Der BDEW macht darauf aufmerksam, dass "mit diesem erfreulichen Zuwachs der erneuerbaren Energien (...) auch ihre Verantwortung für das Funktionieren des Gesamtsystems" wächst, so die Vorsitzende der BDEW-Hauptgeschäftsführung Hildegard Müller. Der Anteil an der Grundlast sei noch immer gering. Die Stromerzeugung erneuerbarer Energieträger habe 2011 im Monatsdurchschnitt um bis zu drei Milliarden Kilowattstunden geschwankt. Dies entspräche einem Viertel der durchschnittlichen "grünen" Stromerzeugung.

Der Verband schließt daraus, dass konventionelle Kraftwerke weiter vorgehalten werden müssen. Man könnte aus dieser Tatsache aber auch die Forderung nach vermehrtem Speicherbau und einem angepassten Verbrauchsmanagement ableiten.

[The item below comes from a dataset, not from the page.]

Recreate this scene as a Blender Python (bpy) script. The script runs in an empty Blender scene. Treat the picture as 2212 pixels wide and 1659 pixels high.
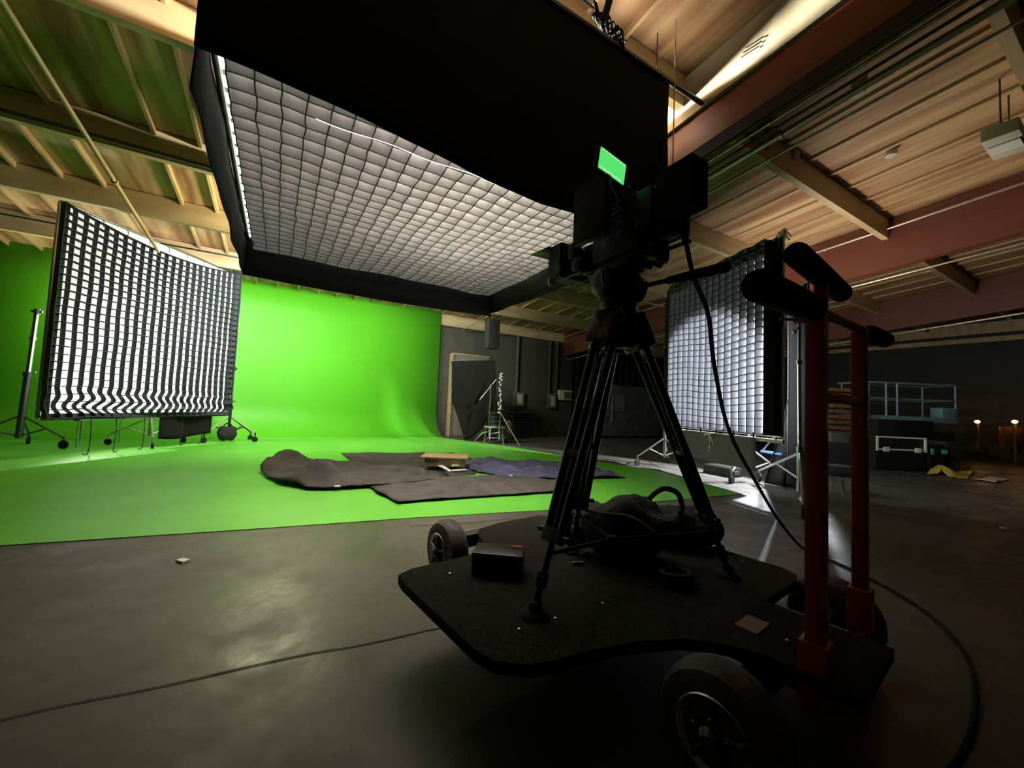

Im BDEW sind rund 1800 Unternehmen zusammengeschlossen, darunter zahlreiche kommunale Stadtwerke, aber auch Branchenriesen wie E.on und RWE. Wegen Auseinandersetzungen um den Ausstieg aus der Atomkraftnutzung hatten letztere allerdings im Frühjahr ihren Austritt angedroht.

Der Präsident des Bundesverbandes Windenergie Hermann Albers sieht in den neuen Zahlen erwartungsgemäß einen Beleg für "die Erfolgsgeschichte der erneuerbaren Energien in Deutschland. Innerhalb weniger Jahre konnten sich die Erneuerbaren aus einer Nische heraus zum zweitwichtigsten Energieträger im deutschen Strommix entwickeln."

Man sei "auf einem guten Weg in Richtung der Umstellung unserer Energieversorgung auf 100 Prozent Erneuerbare Energien", wozu allerdings gehöre, dass der "dringend erforderliche Netzausbau" vorangetrieben werde. Außerdem fordert Albers eine Anpassung des Strommarktes an die neuen Erzeugerstrukturen, allerdings ohne dies weiter zu konkretisieren.